Sundae in New York is a 1983 clay-animated short film (3 1/2 minutes) directed by Jimmy Picker, who at the time was well-known for creating animated segments for The Electric Company.
The short is basically a love poem to New York City. It opens with a character who is obviously inspired by then-New York City mayor Ed Koch, sleeping on a park bench. Koch wakes up and starts talk-singing the theme from New York, New York ("If I can make it there, I can make it anywhere"). He then wanders around the city, visiting several landmarks and encountering many celebrities, some strongly associated with New York of the 1980s (David Letterman), and others long dead (Humphrey Bogart shows up as a cop).

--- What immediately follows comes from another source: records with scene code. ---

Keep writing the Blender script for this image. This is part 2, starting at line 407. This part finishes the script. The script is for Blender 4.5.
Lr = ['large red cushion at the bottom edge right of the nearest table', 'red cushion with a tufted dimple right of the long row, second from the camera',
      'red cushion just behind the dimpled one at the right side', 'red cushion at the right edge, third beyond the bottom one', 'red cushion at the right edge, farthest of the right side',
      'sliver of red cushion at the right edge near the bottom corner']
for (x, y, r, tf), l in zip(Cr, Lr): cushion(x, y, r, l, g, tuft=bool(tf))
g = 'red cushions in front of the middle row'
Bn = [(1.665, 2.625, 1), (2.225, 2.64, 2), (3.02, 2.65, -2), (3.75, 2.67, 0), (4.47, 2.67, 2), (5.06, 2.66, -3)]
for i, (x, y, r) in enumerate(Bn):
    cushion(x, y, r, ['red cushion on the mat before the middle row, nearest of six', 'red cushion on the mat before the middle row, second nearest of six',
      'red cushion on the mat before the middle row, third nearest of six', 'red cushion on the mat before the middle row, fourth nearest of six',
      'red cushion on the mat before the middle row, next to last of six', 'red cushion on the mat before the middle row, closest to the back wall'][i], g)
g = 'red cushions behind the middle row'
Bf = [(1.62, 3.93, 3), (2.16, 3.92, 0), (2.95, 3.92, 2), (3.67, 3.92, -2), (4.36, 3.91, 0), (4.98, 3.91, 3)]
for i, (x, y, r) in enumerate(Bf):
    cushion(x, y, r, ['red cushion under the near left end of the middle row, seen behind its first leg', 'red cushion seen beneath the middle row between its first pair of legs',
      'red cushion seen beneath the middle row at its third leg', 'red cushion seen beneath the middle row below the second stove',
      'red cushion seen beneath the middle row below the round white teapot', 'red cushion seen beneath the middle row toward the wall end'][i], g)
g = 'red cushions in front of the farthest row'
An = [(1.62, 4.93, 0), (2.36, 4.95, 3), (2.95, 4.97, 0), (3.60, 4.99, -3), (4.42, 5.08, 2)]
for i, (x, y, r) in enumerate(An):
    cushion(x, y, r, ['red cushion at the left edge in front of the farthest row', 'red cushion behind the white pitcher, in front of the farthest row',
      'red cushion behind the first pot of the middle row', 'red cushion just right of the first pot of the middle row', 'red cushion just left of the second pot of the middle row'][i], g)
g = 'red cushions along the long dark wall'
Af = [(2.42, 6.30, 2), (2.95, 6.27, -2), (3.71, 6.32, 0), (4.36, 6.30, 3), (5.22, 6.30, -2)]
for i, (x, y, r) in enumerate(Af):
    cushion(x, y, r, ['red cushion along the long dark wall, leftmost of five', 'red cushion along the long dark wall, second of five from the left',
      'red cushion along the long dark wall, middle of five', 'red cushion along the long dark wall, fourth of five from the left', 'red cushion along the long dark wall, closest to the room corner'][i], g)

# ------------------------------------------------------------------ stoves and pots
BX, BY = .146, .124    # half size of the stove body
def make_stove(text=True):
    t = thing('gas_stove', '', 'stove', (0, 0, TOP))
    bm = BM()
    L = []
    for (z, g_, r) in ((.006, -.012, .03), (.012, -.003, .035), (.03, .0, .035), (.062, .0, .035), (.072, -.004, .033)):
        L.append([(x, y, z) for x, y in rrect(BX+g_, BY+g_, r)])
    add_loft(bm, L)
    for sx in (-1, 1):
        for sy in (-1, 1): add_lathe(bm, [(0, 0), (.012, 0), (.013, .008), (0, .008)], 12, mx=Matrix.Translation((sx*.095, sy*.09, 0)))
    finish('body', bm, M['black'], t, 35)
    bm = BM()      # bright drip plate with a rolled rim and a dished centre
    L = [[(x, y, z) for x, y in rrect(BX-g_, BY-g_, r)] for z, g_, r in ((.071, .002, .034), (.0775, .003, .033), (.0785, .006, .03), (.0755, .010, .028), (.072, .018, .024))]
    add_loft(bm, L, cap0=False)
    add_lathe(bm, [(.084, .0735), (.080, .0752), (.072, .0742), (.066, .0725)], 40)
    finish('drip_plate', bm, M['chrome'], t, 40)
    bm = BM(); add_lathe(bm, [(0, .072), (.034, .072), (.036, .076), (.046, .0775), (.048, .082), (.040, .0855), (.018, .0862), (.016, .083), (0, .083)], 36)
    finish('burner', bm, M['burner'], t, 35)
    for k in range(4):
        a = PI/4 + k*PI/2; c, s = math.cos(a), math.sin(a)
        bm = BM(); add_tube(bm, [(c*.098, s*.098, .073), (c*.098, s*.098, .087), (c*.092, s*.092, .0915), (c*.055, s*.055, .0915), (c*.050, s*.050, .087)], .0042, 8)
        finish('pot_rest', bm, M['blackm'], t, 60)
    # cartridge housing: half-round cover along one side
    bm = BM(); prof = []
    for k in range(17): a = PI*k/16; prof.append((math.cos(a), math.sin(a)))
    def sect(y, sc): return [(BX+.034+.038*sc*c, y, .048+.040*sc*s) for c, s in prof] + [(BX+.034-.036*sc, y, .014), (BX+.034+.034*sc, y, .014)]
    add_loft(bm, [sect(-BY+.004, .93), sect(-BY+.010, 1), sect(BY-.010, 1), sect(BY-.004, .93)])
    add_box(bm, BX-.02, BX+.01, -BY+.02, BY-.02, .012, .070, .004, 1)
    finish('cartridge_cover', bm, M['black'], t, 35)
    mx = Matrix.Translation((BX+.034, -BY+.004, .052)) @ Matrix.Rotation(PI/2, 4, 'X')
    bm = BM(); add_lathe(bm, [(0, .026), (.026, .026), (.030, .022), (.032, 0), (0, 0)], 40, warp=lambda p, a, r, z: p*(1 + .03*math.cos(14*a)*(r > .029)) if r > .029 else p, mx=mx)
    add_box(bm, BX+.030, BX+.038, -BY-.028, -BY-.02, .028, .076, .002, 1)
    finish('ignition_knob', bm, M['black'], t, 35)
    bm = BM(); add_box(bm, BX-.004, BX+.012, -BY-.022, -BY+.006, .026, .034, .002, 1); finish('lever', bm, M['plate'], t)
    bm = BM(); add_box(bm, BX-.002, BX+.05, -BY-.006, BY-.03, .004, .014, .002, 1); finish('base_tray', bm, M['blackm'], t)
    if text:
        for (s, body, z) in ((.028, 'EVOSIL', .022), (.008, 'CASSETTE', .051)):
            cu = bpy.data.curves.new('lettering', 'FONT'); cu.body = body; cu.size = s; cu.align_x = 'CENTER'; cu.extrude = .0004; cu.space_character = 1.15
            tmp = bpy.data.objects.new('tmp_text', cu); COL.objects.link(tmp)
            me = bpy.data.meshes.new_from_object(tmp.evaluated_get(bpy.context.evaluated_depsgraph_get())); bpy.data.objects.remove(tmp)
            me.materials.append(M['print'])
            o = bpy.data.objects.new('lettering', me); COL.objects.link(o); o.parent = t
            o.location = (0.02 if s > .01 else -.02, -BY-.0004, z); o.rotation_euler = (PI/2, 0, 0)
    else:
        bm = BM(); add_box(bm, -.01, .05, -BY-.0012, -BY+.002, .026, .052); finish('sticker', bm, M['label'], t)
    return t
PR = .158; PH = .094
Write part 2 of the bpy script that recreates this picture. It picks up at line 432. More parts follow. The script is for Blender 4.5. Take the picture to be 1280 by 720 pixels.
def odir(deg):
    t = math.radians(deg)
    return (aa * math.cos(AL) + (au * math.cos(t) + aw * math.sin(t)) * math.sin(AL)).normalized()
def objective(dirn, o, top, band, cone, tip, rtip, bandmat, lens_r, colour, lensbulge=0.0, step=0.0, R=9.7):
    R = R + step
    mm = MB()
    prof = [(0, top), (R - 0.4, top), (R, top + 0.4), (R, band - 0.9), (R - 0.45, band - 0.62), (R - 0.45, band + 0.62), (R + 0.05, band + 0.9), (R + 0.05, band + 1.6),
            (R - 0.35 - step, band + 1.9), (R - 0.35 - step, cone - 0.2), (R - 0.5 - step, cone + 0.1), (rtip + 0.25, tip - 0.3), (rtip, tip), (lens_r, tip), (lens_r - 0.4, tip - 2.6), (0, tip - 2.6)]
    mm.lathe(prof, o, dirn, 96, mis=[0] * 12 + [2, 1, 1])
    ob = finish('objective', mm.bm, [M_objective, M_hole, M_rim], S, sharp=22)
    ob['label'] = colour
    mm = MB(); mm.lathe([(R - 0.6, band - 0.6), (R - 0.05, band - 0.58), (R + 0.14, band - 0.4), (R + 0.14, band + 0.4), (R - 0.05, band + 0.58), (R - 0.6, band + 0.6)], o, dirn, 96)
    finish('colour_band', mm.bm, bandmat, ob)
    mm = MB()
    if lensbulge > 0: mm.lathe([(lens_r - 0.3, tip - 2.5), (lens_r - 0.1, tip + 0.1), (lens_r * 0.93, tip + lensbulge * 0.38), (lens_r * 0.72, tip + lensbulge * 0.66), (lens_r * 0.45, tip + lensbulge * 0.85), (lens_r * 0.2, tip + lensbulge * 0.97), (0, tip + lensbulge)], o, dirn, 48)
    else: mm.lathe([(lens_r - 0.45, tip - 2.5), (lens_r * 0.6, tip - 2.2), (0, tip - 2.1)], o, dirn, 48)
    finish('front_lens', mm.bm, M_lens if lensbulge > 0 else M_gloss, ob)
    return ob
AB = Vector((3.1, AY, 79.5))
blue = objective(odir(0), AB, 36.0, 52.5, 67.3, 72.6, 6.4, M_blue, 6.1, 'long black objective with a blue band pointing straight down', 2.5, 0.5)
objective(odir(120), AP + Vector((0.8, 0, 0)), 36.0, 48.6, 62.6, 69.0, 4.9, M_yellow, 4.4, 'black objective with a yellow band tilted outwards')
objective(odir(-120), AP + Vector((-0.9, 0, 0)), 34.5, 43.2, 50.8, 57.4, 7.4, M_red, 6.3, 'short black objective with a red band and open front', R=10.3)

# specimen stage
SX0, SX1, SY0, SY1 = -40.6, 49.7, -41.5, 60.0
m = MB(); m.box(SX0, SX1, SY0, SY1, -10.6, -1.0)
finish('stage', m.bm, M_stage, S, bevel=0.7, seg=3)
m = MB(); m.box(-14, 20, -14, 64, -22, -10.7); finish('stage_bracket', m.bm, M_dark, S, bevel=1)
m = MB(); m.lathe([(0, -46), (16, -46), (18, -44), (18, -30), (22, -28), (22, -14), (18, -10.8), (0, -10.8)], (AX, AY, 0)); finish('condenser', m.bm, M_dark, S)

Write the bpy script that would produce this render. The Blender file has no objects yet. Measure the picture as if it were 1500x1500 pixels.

It pulled off one of the more unlikely upsets in Oscar history, winning the Academy Award for Best Animated Short Film, over the much longer and higher-profile favorite Mickey's Christmas Carol. In 1986 Picker incorporated it, along with some other Claymation material and a live-action frame story (starring Josh Saviano before his stint on The Wonder Years), into a half-hour TV special called My Friend Liberty, which piggybacked onto the hoopla surrounding the centennial of the Statue of Liberty.
Tropes:
- Big Applesauce: Basically a tour of and celebration of New York.
- The Big Rotten Apple: Played for Black Comedy. The short opens, of course, with Koch as a homeless bum. There's also a shot of Koch on a graffiti-splattered subway car, riding between a scary tattooed thug and a lunatic with a knife in his teeth.
- The End: Ends with Koch collapsing face-first into his sundae to reveal "THE END" written on his bald head.
- No Plot? No Problem!: It's basically just a comical music video montage of New York scenes.
- Punny Title: A takeoff on the 1963 Jane Fonda Romantic Comedy Sunday in New York.
- Sesquipedalian Loquaciousness: Koch's tendency to talk like this is parodied throughout.
- Shout-Out: To many past and then-present celebrities associated with New York. As well as Alfred E. Newman.
- Stop Motion: Claymation.
- Title Drop: A visual one, as Koch is actually served a sundae at the end of the short.